Between Weathers casts 30 local actors

Director Jim Brown.

THE PRODUCTION team behind the Shetland movie Between Weathers have said that they have now cast all the local actors they need.

After a week of auditions in Lerwick and Fetlar, director Jim Brown said he had chosen 27 from the 140 local actors who had come forward.

These roles are in addition to the three local actors James Mackenzie, Ria Moncrieff, and Dugald Gunn who had already won roles in the movie during auditions last year.


Initially planned for spring 2011, the tale of a modern David against Goliath set-up in which a small island population fights tooth and nail against a corporate giant, will now be shot later in autumn 2011 and spring 2012.

Dubbed the 21st century version of the classic Local Hero story, Mr Brown said the investment of a “very large six figure sum” by George Stroud, an Ellon-based businessman with strong Shetland links, had resulted in a funding breakthrough.


He said he was confident that the many pieces of the jigsaw were now falling into place: “It is going to happen, I am absolutely confident, it is going to happen.”

The four main lead roles for the movie have not been released yet, but speculation is rife that Mr Brown’s production company b4Films has been able to sign up some major stars.

The auditions last week were filmed by a team from the BBC’s The One Show, to be broadcast later this summer.

All the music for the movie will be recorded in the new Mareel, Shetland’s new music and cinema venue, due to be opened in March next year.


The director hopes to premiere the movie at the Toronto International Film Festival (TIFF) in September 2012.

He added that Mr Stroud’s investment had sparked off a lot of international interest.

 “We are now looking at a much bigger picture with a production company from Canada buying into the film big time.”

He said he could not reveal the name of the additional investor yet since contracts had not been signed, and added that a ”major network in Canada”, had offered a considerable amount of money for the television rights to Between Weathers.

Mr Stroud, who also was in Shetland last week, said he was impressed by the Between Weathers project as it tried to structure a social investment around shooting a movie.

“Parts of the profits will go back into the community.
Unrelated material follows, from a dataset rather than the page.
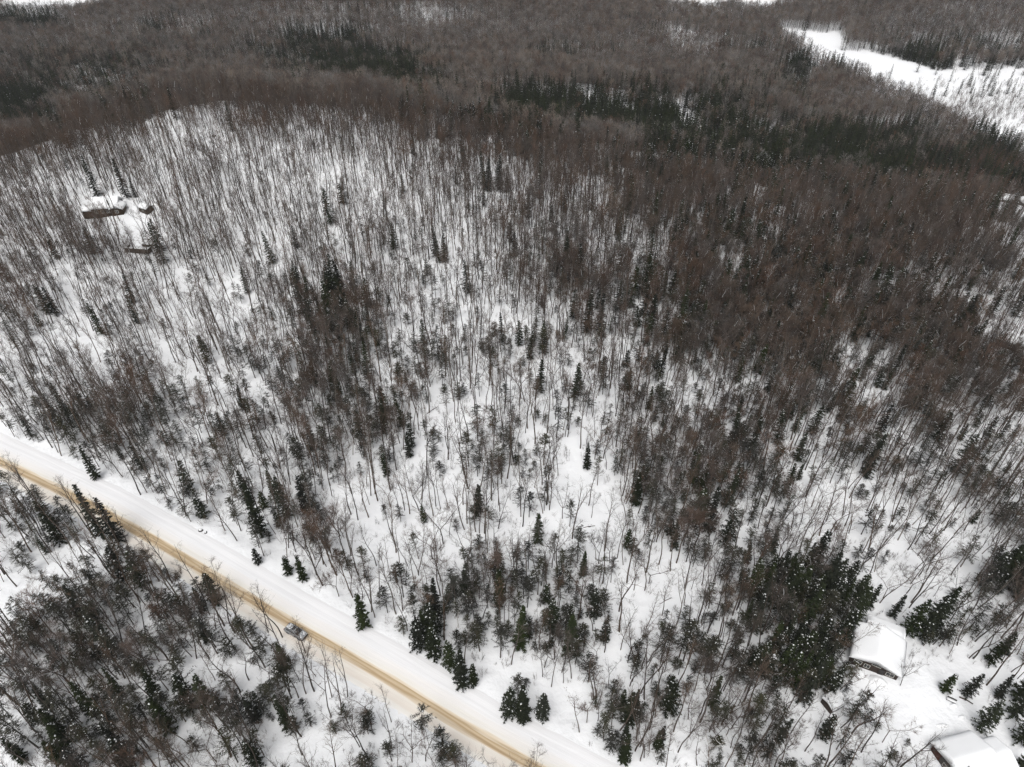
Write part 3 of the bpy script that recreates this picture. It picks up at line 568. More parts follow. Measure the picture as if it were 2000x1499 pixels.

That ticked all the right boxes for me and gave me the opportunity to approach my board of directors and we agreed that this was a worthwhile investment.

“What we effectively have done is provide a sum of money that will facilitate the production of a movie. This is something that has not been done in Shetland before,” he said.

The production company b4Films and local arts agency Shetland Arts have formed a social investment company, where investors will get their money back once the film has been released and has turned a profit.

However, the major social return will be that profits from the film will be used to fund future film development, including support for Mareel and location filming in Shetland.